Why are Kosovo and Serbs still at odds?

STORY: It's been 15 years since Kosovo declared independence from Serbia.

But the recent storming of a monastery has put tensions between the two back in the spotlight.

Here's a look at why they're still at odds.

Kosovo gained independence in 2008…

Almost a decade after a guerrilla uprising against repressive Serbian rule.

It’s recognized by more than 100 countries - including most western countries, like the United States.

But not Serbia.

It still sees Kosovo as part of its territory.

The majority of Kosovo’s population is ethnic Albanian.

Five percent of them are Serbs - of which 50,000 live in northern Kosovo, on the border with Serbia.

They receive benefits from Serbia's budgets - like free public health care and large pensions - and don't pay taxes to either side.

Serbia foots the bill for teachers, doctors and infrastructure projects and local Serbs are afraid they could lose those benefits if they become integrated with Kosovo.

They've shown their disdain a few ways - by refusing to pay their state energy bills - and by attacking police who try to make arrests.

From April, an already-tense situation became worse.

Serbs had boycotted elections.

So ethnic Albanian mayors took office in northern Kosovo.

A move that sparked rebukes from the U.S. and its allies.

There’s also a growing dispute over license plates.

Kosovo wants Serbs to switch their old ones that are from the pre-independence era.

Ethnic Serb mayors, local judges and hundreds of police officers have resigned over the looming switch.

That’s deepened dysfunction and lawlessness in the region.

What Serbs in Kosovo want is an association of majority-Serb municipalities with considerable autonomy.

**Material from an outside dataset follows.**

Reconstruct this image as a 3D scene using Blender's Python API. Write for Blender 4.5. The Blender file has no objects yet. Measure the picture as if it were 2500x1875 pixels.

Kosovo isn't a fan of that idea.

Pristina says that would create a mini-state in its borders along ethnic lines.

The U.S. and EU want both sides to get on board with a plan from 2022.

The idea: Belgrade would stop lobbying against Kosovo getting seats at international organizations like the United Nations.

Kosovo would commit to form an association of Serb-majority municipalities.

But talks stalled last week.

With powerful nationalist hardliners on both sides - prospects for an imminent breakthrough appear bleak.